On Saturday, we pick up with a slightly different rivalry when our men’s basketball team plays host to George Washington at noon at the Patriot Center. The inaugural “Revolutionary Rivalry” game, with both teams now competing in the Atlantic 10 Conference, promises to be a fierce yet friendly founders’ feud between proud Patriots and classy Colonials.

The schools, less than 20 miles or an Orange Line ride apart, may not be quite as close as Gunston Hall and Mount Vernon were when Mason and Washington lived along the Potomac River in Fairfax County. But the institutions do share common ground as outstanding universities in the capital region and as destinations for some of the brightest minds, both students and faculty, from around the globe.

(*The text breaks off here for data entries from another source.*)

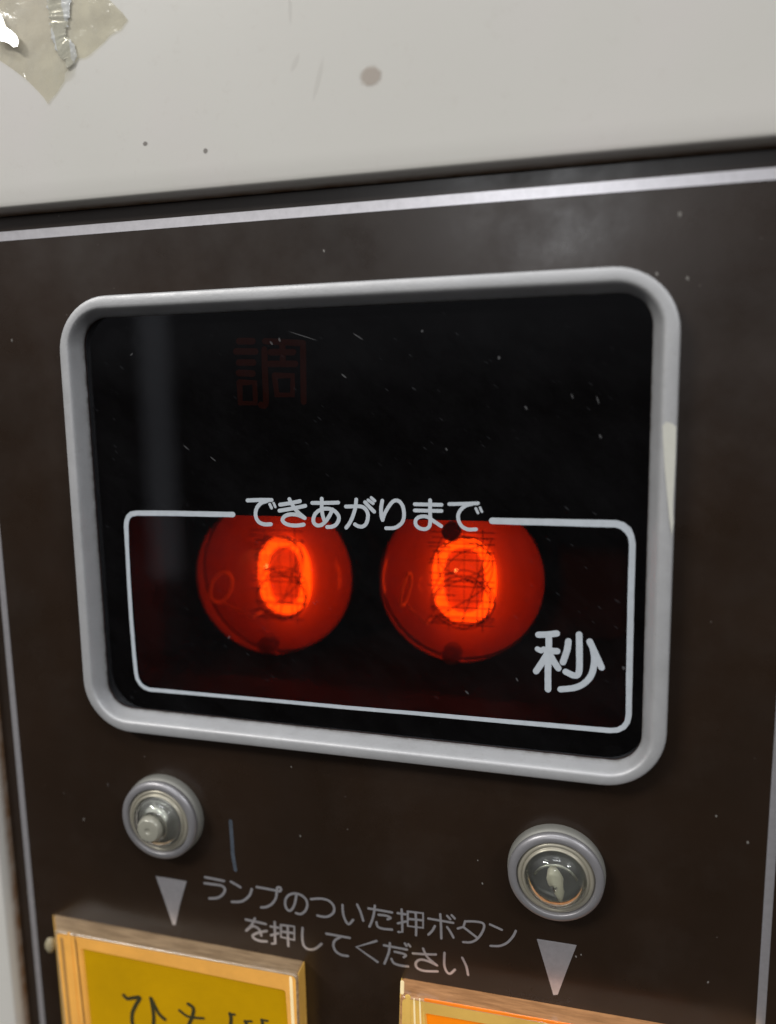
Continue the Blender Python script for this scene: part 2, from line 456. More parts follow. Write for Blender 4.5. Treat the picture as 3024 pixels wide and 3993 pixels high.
def tri(name, pts, o, s, mat, h, parent, label=None):
    P = [at(o[0]+p[0]/s, o[1]+p[1]/s, h) for p in pts]
    Q = [v+Vector((0, 0.03*MM, 0)) for v in P]; n = len(P)
    return obj(name, P+Q, [tuple(range(n))]+[(i, (i+1)%n, n+(i+1)%n, n+i) for i in range(n)], mat, parent, smooth=False, label=label)
tri('arrow_mark', [(672,573),(740,583),(805,595),(775,700),(757,783),(745,783),(710,680)], (0,2900), 1.108, M_silver_ink, 0.04, panel)
tri('arrow_mark', [(118,172),(330,205),(552,240),(450,500),(345,780),(298,782),(210,480)], (2050,3600), 2.792, M_silver_ink, 0.04, panel)

O7, S7 = (750,3380), 2.577
O8, S8 = (1350,3400), 2.393
L7 = [  # first line, left part
 [[(125,105),(220,123),(315,143)], [(120,165),(200,175),(290,190),(325,225),(305,275),(250,312),(170,318)]],
 [[(385,150),(430,175),(480,205)], [(595,225),(570,290),(510,340),(460,352),(395,352)]],
 [[(645,203),(740,220),(862,243)], [(845,245),(838,310),(800,370),(745,402),(690,408)], [(889,226),(883,241),(868,247),(853,241),(847,226),(853,211),(868,205),(883,211),(889,226)]],
 [[(1042,285),(1030,360),(1000,425),(965,440),(935,400),(932,340),(960,290),(1020,268),(1090,285),(1140,330),(1152,390),(1130,445),(1085,475),(1040,465)]],
 [[(1190,325),(1290,320),(1370,342),(1420,400),(1415,460),(1370,495),(1320,503),(1255,490)]],
]
L8 = [
 [[(205,340),(310,358),(425,378)], [(265,315),(258,380),(240,450),(215,510)], [(300,400),(370,408),(412,428),(385,442)], [(280,470),(292,510),(340,530),(425,538)]],
 [[(478,385),(550,395)], ('L',[(515,350),(520,480),(522,560),(485,560)]), [(480,480),(556,462)], ('L',[(572,370),(715,385),(715,522),(572,505),(572,370)]), [(575,438),(715,452)], [(645,378),(650,480),(650,590)]],
 [[(765,435),(880,455),(995,475)], [(875,395),(882,500),(885,620)], [(825,505),(800,550),(765,585)], [(940,515),(970,560),(998,612)], [(940,410),(968,440)], [(982,404),(1010,434)]],
 [('L',[(1108,460),(1092,512),(1040,528)]), [(1108,462),(1190,462),(1265,475),(1285,505),(1268,560),(1225,620),(1165,655),(1090,655)], [(1092,515),(1150,560),(1218,612)]],
 [[(1340,490),(1395,515),(1450,540)], [(1580,550),(1555,600),(1500,660),(1430,690),(1345,690)]],
]
L7b = [
 [[(535,530),(635,552),(735,575)], [(625,520),(590,590),(540,640)], [(540,640),(590,602),(632,602),(672,635),(690,690)], [(745,645),(660,662),(605,690),(622,722),(680,745),(745,750)]],
 [[(785,600),(862,612)], ('L',[(825,555),(828,680),(830,772),(800,772)]), [(790,688),(862,668)], ('L',[(888,585),(1022,600),(1022,735),(888,705),(888,585)]), [(890,650),(1022,668)], [(955,595),(958,700),(962,795)]],
 [[(1105,615),(1102,720),(1120,795),(1170,830),(1235,822),(1295,775)]],
 [[(1345,672),(1460,693),(1580,715)], [(1490,703),(1432,738),(1415,790),(1440,850),(1495,885),(1560,897)]],
]
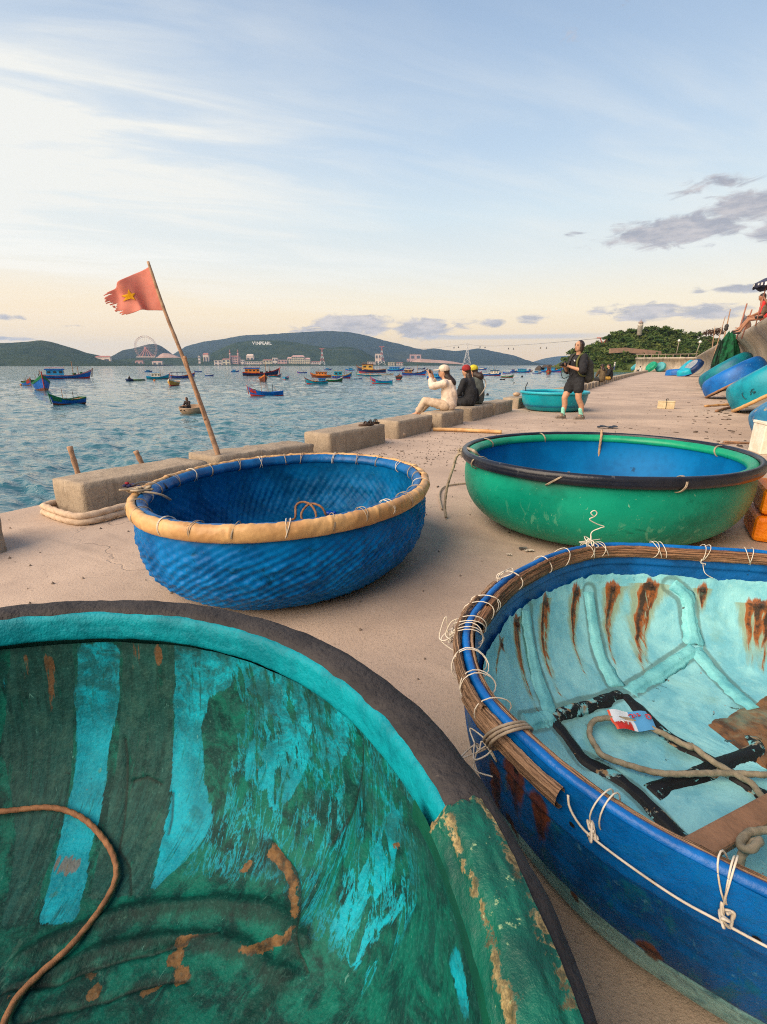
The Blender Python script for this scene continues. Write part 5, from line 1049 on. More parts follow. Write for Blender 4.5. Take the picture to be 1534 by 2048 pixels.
p=np.array(at(1033,792,.30));mb=MB();mb.ball(p+np.array([0,0,.05]),(.11,.08,.055),12,8);tag(mb.build('float',plain('tan_float',(.5,.36,.24),(.36,.24,.16),14,.7),None,True),'tan net float resting on the block beside the turquoise boat','float')
p=np.array(at(1499,1084));t=thing('orange_bale','orange wrapped bale cut by the right edge behind the green boat','bale',p,-.5)
mo=plain('orange_tarp',C(244,140,10),C(222,108,2),7,.45,.6,.012,C(120,60,10),.0)
for k in range(2):
    mb=MB();mb.box((.30,.22,.09+k*.185),(.58-.02*k,.42,.175));mb.build('float_block',mo,t,False,None,.03)
for xx in (.12,.42):
    mb=MB();mb.tube([(xx,-.002,.0),(xx,.0,.36),(xx,.2,.372),(xx,.43,.36)],.006,6);mb.build('strap',plain('orange_strap',C(150,70,2)),t,True)
# ---------------------------------------------------------------- other basket boats
def col2(a,b): return a,b
def turned_boat(lb,foot,R,h,tilt,head,hullm,rimm,rim_r=.03,group='basket boats leaning on the wave wall',bottom=None,seed=0,extra=None,squash=1.0):
    """boat turned over and leaning: foot = lowest rim point, head = level direction in which it leans"""
    t=thing('basket_boat',lb,'basket boat',foot,0,group);hd=np.asarray(head,float);hd/=np.linalg.norm(hd);ct,st=math.cos(tilt),math.sin(tilt)
    ex=hd*ct+np.array([0,0,st]);ez=-hd*st+np.array([0,0,ct]);ey=np.cross(ez,ex);M_=np.stack([ex,ey,ez],1)
    B=Boat((0,0),lambda ph:R*(1+.02*np.sin(2*ph+seed)))
    def place(P): return (P+np.array([R,0,.0]))@M_.T+np.array([0,0,.02])
    n=90
    pr=[(1,-.01,.0),(1,-.01,h*.2),(.985,-.01,h*.5),(.94,-.01,h*.75),(.84,0,h*.93),(.66,0,h),(.3,0,h*1.02),(0,0,h*1.02)]
    P,PH,T=B.surf(pr,n,44,disp=lump(.012,5,seed));grid('hull',place(P),hullm,t,{'prof':T})
    P,PH,T=B.surf([(1,-.05,.0),(.98,-.06,h*.5),(.8,-.05,h*.88),(0,0,h*.94)],n,20);grid('lining',place(P),hullm,t,{'prof':T},flip=True)
    pts=place(B.pt(np.linspace(0,2*PI,72,endpoint=False),1,-.02,0.0));mb=MB();mb.tube(pts,[rim_r*(1+.08*math.sin(i*2.4)) for i in range(72)],8,True);mb.build('rim',rimm,t,True)
    if bottom:
        P,PH,T=B.surf([(.70,0,h+.004),(.3,0,h*1.02+.005),(0,0,h*1.02+.005)],60,8);grid('bottom',place(P),bottom,t)
    if extra: extra(t,place,B,h)
    return t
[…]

This is going to be fun for years to come, and not just in basketball. The Revolutionary Rivalry is a competition among all 16 of the Mason and George Washington sports teams that play each other during the school year, with the overall winning school taking ownership of the Tri-Corner Hat Trophy. Headed into the nationally televised game Saturday, the score for this inaugural season is knotted at four points apiece.

By the way, that ratification vote at the Constitutional Convention went 89 to 79 in Washington’s favor. I’d take that same score Saturday, only reversed.

May the best George win. And may this be the renewal of a rivalry that spans the centuries.